Subtextually, for better or worse, this parallel reframes and rationalizes many of the film’s severe shortcomings. What’s otherwise a very talkative, surprisingly bloated and unhurried film about grief transforms into a narrative that positions the viewer as a cinematic voyeur, witnessing first hand a storyteller actively processing their tragedy in real-time. “The Shrouds” enraptures the “Cronenberg-heads,” fans who are well-informed and obsessed with the relationship between art and artist. Personally, I can’t help but feel distanced by its unrestrained yet underdeveloped ideas. While reading Richard Brody’s review of Cronenberg’s “Crimes of the Future” (2022) — which brought the director out of his eight-year-long hiatus — I couldn’t help but steal this line in particular: “It’s a movie to have seen rather than to see.”

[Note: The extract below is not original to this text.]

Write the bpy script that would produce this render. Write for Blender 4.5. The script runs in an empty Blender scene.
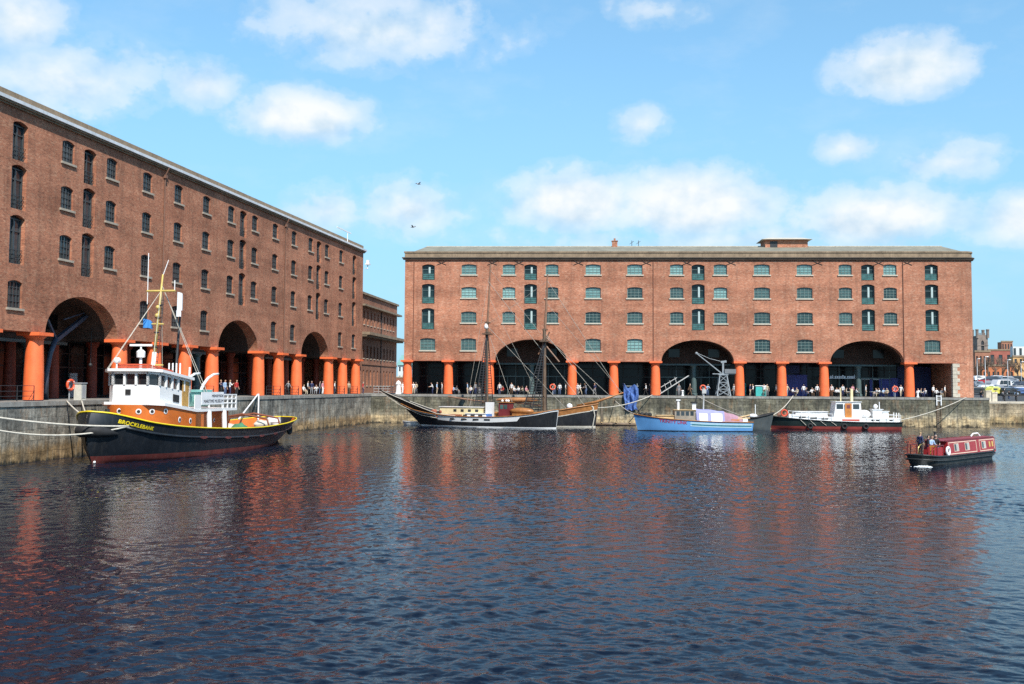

Rating: 5/10. Scheduled for a theatrical release on Jan. 22, 2025.
Especially in today’s climate of political division, films — like any creative medium — must capture human empathy from a perspective that can only be expressed through art. This year’s slate accomplished just that. While I didn’t mention films such as “No Other Land” (2024) and “Anora” (2024), both are visually riveting must-watches. I can only hope that Film at Lincoln Center continues to deliver on its obligation of showcasing the human condition through cinema.